La norma sui poteri pubblici in materia di asset strategici doveva essere lo strumento per arginare l’avanzata di Vincent Bolloré nell'ex monopolista. Invece il comitato per i poteri speciali dello Stato ha deciso che a pagare l'eventuale sanzione sarà il gruppo di cui Vivendi ha conquistato il 23,9 per cento. I piccoli azionisti-dipendenti stanno verificando se ci sono gli estremi per opporsi alla decisione

Doveva essere lo strumento per arginare l’avanzata di Vivendi in Telecom. E invece il golden power si rivela un’arma a doppio taglio per l’ex monopolista pubblico italiano. Tutti gli esperti si attendevano infatti che la multa per la mancata notifica del cambio nell’assetto di controllo di Tim sarebbe ricaduta sul gruppo controllato con il 23,9% da Vincent Bolloré. E, invece, a sorpresa, alla fine dell’istruttoria del comitato per il golden power istituito a palazzo Chigi, è venuto fuori che sarà Tim ad essere sanzionata per un importo fino a 300 milioni. Il motivo? Avrebbe dovuto comunicare al governo il cambio degli equilibri di controllo del gruppo avvenuto lo scorso 4 maggio, giorno in cui Vivendi riuscì a nominare in assemblea quattro suoi rappresentanti.

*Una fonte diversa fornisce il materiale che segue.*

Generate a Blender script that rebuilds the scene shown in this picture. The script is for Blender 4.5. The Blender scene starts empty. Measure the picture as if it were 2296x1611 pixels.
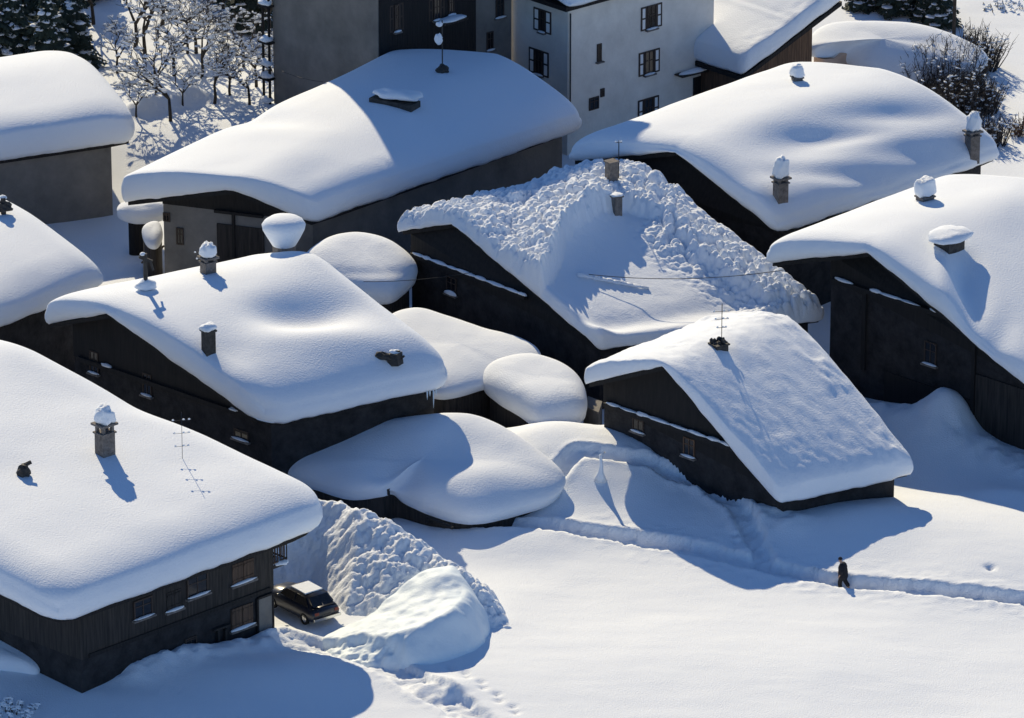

L’interpretazione del comitato per i poteri speciali dello Stato italiano non convince però a pieno perché, nelle logiche di mercato, normalmente è la società acquirente che comunica il lancio di un’offerta su una data preda. E non il contrario. “Tuttavia in questo caso si tratta di una regola aggiuntiva rispetto a quelle esistenti” spiegano fonti ufficiali del Mise che rimandano al decreto 21 del 2012, quello cioè che definisce i poteri pubblici per asset strategici come la rete di telecomunicazioni. Di certo, in questo modo, la decisione del comitato finisce col pesare principalmente sulle casse di Telecom, già ai ferri corti con il governo per via dei progetti di sviluppo di Enel Open Fiber, vincitrice di tutti i bandi per lo sviluppo della fibra nelle aree a fallimento di mercato. Non a caso alcuni piccoli soci, fra cui anche l’Asati, stanno verificando se esistono gli estremi per opporsi alla decisione dell’esecutivo sull’istruttoria.

Per i piccoli azionisti-dipendenti la posizione dei tecnici di palazzo Chigi sembra infatti giocare a favore di Vivendi che ha sempre negato di dover comunicare al governo italiano il cambio negli equilibri di governo di Telecom e toglie forza all’ipotesi di nullità di atti e delibere successivi ai cambiamenti di controllo. Inoltre, come se non bastasse, i francesi hanno anche fatto sapere di non ritenere fondato l’argomento secondo cui Vivendi “avrebbe avuto contezza della ‘strategicità‘ degli asset” già prima dell’accesso agli atti del 7 settembre 2017. Una tesi, quest’ultima, difficile da sostenere dal momento che Telecom è proprietaria della capillare rete di telecomunicazioni del Paese, oltre che dei cavi sottomarini di Sparkle e della telefonia criptati di Telsy.

Dopo la mezza sconfitta su Fincantieri, l’impressione è che il governo stia ripiegando anche su Telecom che Bolloré vorrebbe valorizzare attraverso l’infrastruttura di rete. Ufficialmente il network non è in vendita, tuttavia la sua cessione per almeno 10 miliardi sarebbe una manna dal cielo per Vivendi. Sul fronte politico italiano c’è però anche chi, come il presidente del Pd, Matteo Orfini, inizia a valutare la possibilità di un investimento diretto di Cassa Depositi e Prestiti nel capitale di Telecom. La questione è tuttavia ancora in discussione anche all’interno del Pd ed è legata a doppio filo con uno scenario politico in cui Silvio Berlusconi mantiene un ruolo di primo piano. Oltre ad essere in chiaro conflitto d’interessi dal momento che Bolloré è anche azionista di Mediaset e ha in corso un braccio di ferro con Cologno Monzese per via del dietrofront di Vivendi all’acquisto della pay tv Premium.